Should the predictions prove accurate, Bitcoin will experience a compound annual growth rate of 28.3%. This being said, the company has warned that volatility will remain high and that investors should continue to be prepared for this. As such, the same advice to never invest more than you can afford to lose remains in place despite Bitcoin's expected success.

The analysts, who were led by Bitwise CEO Matt Hougan, have suggested that three distinct forces will contribute to this predicted surge in value. The first is the continuation of Bitcoin adoption at an institutional level. More and more institutions are turning to the coin's potential, and it is likely that this trend will only continue as time goes on. The second rests on a rising demand at a societal level for hard-asset exposure in an increasingly inflationary environment.
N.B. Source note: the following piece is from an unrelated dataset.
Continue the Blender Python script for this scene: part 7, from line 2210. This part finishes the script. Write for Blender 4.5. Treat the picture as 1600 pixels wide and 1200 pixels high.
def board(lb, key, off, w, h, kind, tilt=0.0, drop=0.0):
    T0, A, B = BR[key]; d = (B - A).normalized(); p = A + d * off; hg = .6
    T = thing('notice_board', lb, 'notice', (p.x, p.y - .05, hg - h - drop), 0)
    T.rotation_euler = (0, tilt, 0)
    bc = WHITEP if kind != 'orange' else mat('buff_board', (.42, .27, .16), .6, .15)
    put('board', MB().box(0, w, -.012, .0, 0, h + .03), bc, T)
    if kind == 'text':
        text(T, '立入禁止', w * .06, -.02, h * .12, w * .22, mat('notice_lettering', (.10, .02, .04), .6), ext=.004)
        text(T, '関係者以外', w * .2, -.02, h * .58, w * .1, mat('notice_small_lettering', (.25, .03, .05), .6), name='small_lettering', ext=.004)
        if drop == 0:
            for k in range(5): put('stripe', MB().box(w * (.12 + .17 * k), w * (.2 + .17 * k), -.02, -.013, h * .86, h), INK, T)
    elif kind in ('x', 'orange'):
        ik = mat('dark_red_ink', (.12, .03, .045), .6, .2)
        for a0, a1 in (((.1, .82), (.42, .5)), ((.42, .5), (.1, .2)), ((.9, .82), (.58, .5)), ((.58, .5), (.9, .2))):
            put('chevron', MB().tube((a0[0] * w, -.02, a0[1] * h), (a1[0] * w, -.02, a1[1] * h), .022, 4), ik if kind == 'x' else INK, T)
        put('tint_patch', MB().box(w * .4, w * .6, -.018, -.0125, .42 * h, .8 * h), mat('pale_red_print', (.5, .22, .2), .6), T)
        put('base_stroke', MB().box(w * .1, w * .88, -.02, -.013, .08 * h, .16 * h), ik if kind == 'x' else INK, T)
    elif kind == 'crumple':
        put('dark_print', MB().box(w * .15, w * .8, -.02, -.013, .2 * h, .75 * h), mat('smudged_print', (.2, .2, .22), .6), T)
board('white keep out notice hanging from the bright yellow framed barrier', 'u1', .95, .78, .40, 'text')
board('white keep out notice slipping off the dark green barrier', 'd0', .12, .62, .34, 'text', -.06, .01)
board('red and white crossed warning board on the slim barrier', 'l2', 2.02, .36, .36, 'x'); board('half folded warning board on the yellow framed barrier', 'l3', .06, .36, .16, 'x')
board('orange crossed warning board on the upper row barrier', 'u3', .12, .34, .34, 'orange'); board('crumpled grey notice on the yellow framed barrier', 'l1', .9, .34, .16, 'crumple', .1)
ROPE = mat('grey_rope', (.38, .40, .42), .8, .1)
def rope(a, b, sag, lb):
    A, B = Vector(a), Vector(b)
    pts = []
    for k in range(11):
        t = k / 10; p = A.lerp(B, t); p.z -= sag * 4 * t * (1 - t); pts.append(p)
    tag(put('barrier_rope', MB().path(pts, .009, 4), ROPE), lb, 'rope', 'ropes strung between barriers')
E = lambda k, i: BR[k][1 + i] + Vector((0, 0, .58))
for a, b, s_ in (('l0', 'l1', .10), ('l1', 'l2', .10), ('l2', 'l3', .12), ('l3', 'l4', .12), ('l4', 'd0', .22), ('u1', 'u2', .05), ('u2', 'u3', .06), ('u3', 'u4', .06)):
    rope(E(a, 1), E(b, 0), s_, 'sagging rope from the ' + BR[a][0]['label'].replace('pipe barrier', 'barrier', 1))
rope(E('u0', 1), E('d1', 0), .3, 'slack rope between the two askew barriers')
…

Finally, the third driving force, according to the analyst, is the fixed nature of its new supply.

In another surprising revelation, the analysts suggested that the historic "four-year cycle" for Bitcoin is no longer relevant, meaning the significant fluctuations between bullish and bear markets will cease to be a touchstone for traders. This being said, they have cautioned investors about continued steep drawdowns. The challenges that Bitcoin faces today, including regulatory uncertainty, legislative changes, and Bitcoin's position as a new asset, will continue into the future and continue to create volatility.

They also revealed that they believe the increasing number of digital threats and crypto hacks through quantum computing will continue to be an issue. However, they see this as a secondary concern. This prediction likely stems from the observation that, as crypto hackers evolve, so too do cryptocurrency's security defences, and the future will likely see Bitcoin's security continually strengthened, even more so as global governance continues to adopt the asset and craft effective legislation.

However, the analysts still maintained that predicting anything to do with Bitcoin, as a highly volatile asset, is a difficult task and is certain to come with some inaccuracies. As such, they stated in the report that, "we aim to err on the side of being conservative." Even the model they used to make these predictions is still in its early days, and will continue to evolve as time goes on.